Do public sector banks deserve a taxpayer bailout?

Fostering Public Leadership - World Economic Forum - India Economic Summit 2010
The finance minister
Arun Jaitley said on June 12: “Banks have made a strong case for additional capital… And over the next few months, this is something the government is going to seriously look at.” Jaitley was talking about the government owned public sector banks.
There are two questions that crop up here: a) do public sector banks deserve additional capital? b) can the government afford it? Let me first define the word capital and then answer the second question first.
As Anat Admati and Martin Hellwig write in
The Bankers’ New Clothes: “In the language of banking regulation, this word [i.e. capital] refers to the money that the bank has received from its shareholders or owners. This is to be distinguished from the money it has borrowed. Banks use both borrowed and unborrowed money to make their loans and other investments. Unborrowed money is the money that a bank has obtained from its owners if it is a private bank or from its shareholders if it is a corporation, along with any profits it has retained.”
In case of public sector banks, the government is the biggest shareholder and any capital infusion would mean the government investing more money in these banks. How much money does the government need to infuse in these banks? In a research note titled
A Growing Need for Indian TARP, Anil Agarwal, Sumeet Kariwala and Subramanian Iyer, analysts at Morgan Stanley estimate that an immediate infusion of around $15 billion (or Rs 96,000 crore assuming $1 = Rs 64) is needed in these banks. And that is clearly a lot of money for the government to spend in a single year. The budget for 2015-2016 provided Rs 11,200 crore towards fresh capital infusion by the government in public sector banks.
The PJ Nayak committee report released in May 2014, estimated that between January 2014 and March 2018 “public sector banks would need Rs. 5.87 lakh crores of tier-I capital.” The report further points out that “assuming that the Government puts in 60 per cent (though it will be challenging to raise the remaining 40 per cent from the capital markets), the Government would need to invest over Rs. 3.50 lakh crores.”
It is safe to say that the government clearly does not have the kind of money that is needed to be invested in public sector banks. Now let’s try and answer the first question which is, whether the public sector banks deserve this kind of money to be invested in them by the government.

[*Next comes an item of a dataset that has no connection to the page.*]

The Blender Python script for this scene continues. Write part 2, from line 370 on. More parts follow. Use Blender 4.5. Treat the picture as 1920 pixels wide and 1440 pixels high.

On the face of it, the answer is yes, simply because that public sector banks carry out nearly 70% of lending in India. And if they are not adequately capitalized, they will not be able to lend as freely as they may want to and as may be needed.
But there is more to it than just that. As the Morgan Stanley analysts point out: “
The current managements’ policy of “extend and pretend” is causing banks to move further into problems.” What do they mean by extend and pretend? Crisil Research estimates that 40% of the loans restructured during 2011-2014 have become bad loans.
A restructured loan is where the borrower has been allowed easier terms to repay the loan (which also entails some loss for the bank) by increasing the tenure of the loan or lowering the interest rate. If 40% of restructured loans have gone bad, it is safe to say that the banks have been essentially restructuring loans in order to postpone recognizing them as bad loans, which is what the Morgan Stanley analysts meant by “extend and pretend”.
Interestingly, bad loans are expected to go up during this course of the year primarily because more and more restructured loans will turn into bad loans. The Morgan Stanley analysts expect nearly 65% of restructured loans to turn into bad loans.
Further, as
Crisil Research points out in a research note titled Modified Expectations: “Reported gross non performing assets[bad loans] will still remain at elevated levels as some of the assets restructured in the previous 2-3 years, especially in the infrastructure, construction, and textiles sectors, degenerate into non-performing assets again.”
Also, as Debashis Basu
points out in a column in the Business Standard, that other than an increase in bad loans, “the continued evergreening of bad accounts – and, what is worse, the continued dubious new lending by public sector banks, with minimal collateral, arranged by touts,” continues to remain a worry.
In this scenario there is no point in the government putting in more hard-earned money of taxpayers into these banks. Until, Jaitley’s statement on June 12, the government’s stand was that additional capital would be put into public sector banks only after they improve the governance structure of public sector banks. The irony is that some of the biggest public sector banks have not had a CEO for many months now.
It had also asked the banks to reduce government stake to up to 52% and raise money directly from the stock market. But given the weak balance sheets of many of these banks, this option really does not exist.
To conclude, it is worth asking, why does the government of India need to own 26 public sector banks, especially in a scenario where many of these banks will require a lot of money to be invested in the next few years?
The best bet for the government is to go in for “strategic disinvestment” of most of these banks. Given their distribution network they may be good bets for the private sector. Further, the government can continue to own the State Bank of India and probably four other best public sector banks, in order to ensure that it is able to push through its financial inclusion programmes.